Trois articles prennent un angle d’étude précis, mettant à l’honneur des titres particuliers, dont ils s’attachent à montrer le devenir dans la collection. Geneviève Deblock retrace l’histoire éditoriale de L’École de Salerne en vers burlesques et utilise cet exemple particulier pour rendre aux traités de médecine pratique la place qu’ils occupent dans la Bibliothèque bleue. Elle remarque justement que cette place est bien plus restreinte dans le répertoire normand que dans le répertoire troyen : seuls deux titres, dont L’École de Salerne, passent sous les presses normandes. Marie-Dominique Leclerc s’intéresse quant à elle à L’Imperfection des femmes. Le pamphlet ayant été publié anonymement la plupart du temps, il n’est pas aisé de retracer son histoire éditoriale ; Marie-Dominique Leclerc, spécialiste des éditions troyennes, parvient, par divers recoupements, à montrer comment une initiative normande est par exception à l’origine de la conversion du pamphlet en livre bleu, et comment la ville de Rouen joue un rôle majeur dans sa diffusion. L’histoire éditoriale de Fortunatus amène une dimension plus internationale : Catherine Velay-Vallantin propose un parallèle entre la version rouennaise et la version londonienne de ce récit d’origine espagnole. Elle insiste notamment sur l’importance de l’illustration dans la Bibliothèque bleue, qui est une part de l’identité d’un titre, et dans le cas de Fortunatus, se distingue dans l’édition normande.

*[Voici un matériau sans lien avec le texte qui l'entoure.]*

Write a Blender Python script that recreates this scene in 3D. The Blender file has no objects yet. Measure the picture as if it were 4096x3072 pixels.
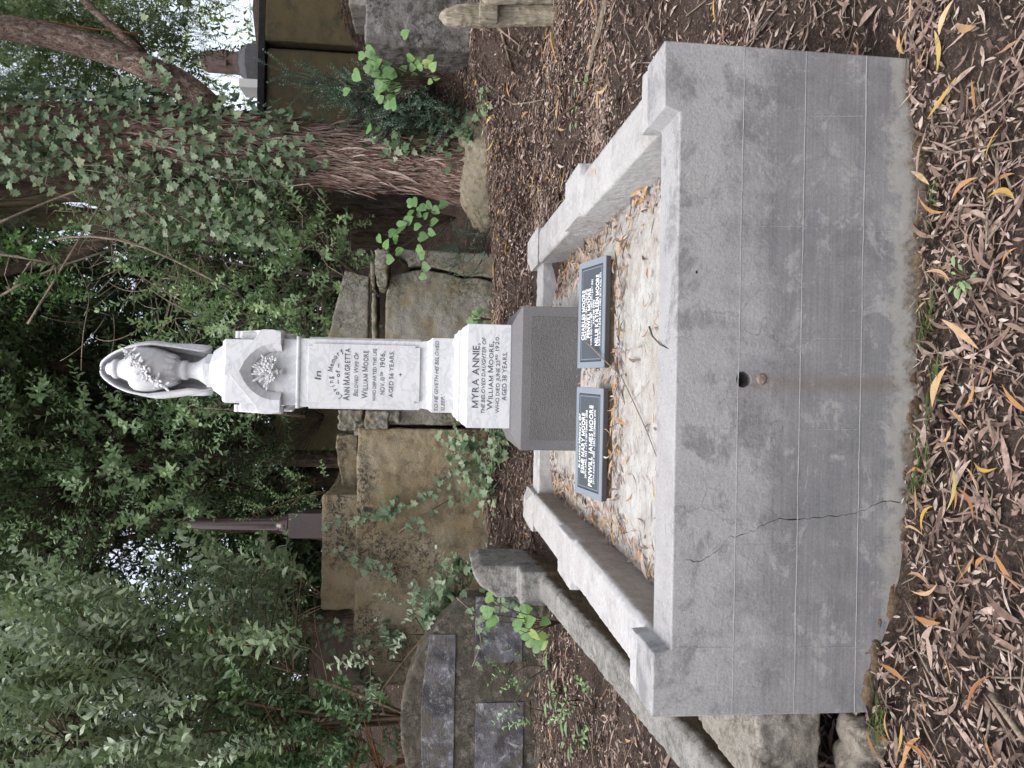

Ce numéro des Annales de Normandie offre ainsi une vue d’ensemble sur le versant normand de la Bibliothèque bleue – sa constitution, sa pérennité, ses spécificités. Il fait la lumière sur les imprimeurs-libraires, mettant à l’honneur les noms des familles normandes ayant contribué à la diffusion de ces titres pendant plusieurs siècles. Nous ne pouvons qu’espérer qu’un prochain numéro confirmera l’intérêt de l’étude de la Bibliothèque bleue de Normandie, par exemple en s’attachant à mettre en lumière des aspects du répertoire non évoqués ici, comme les écrits religieux ou la littérature éducative.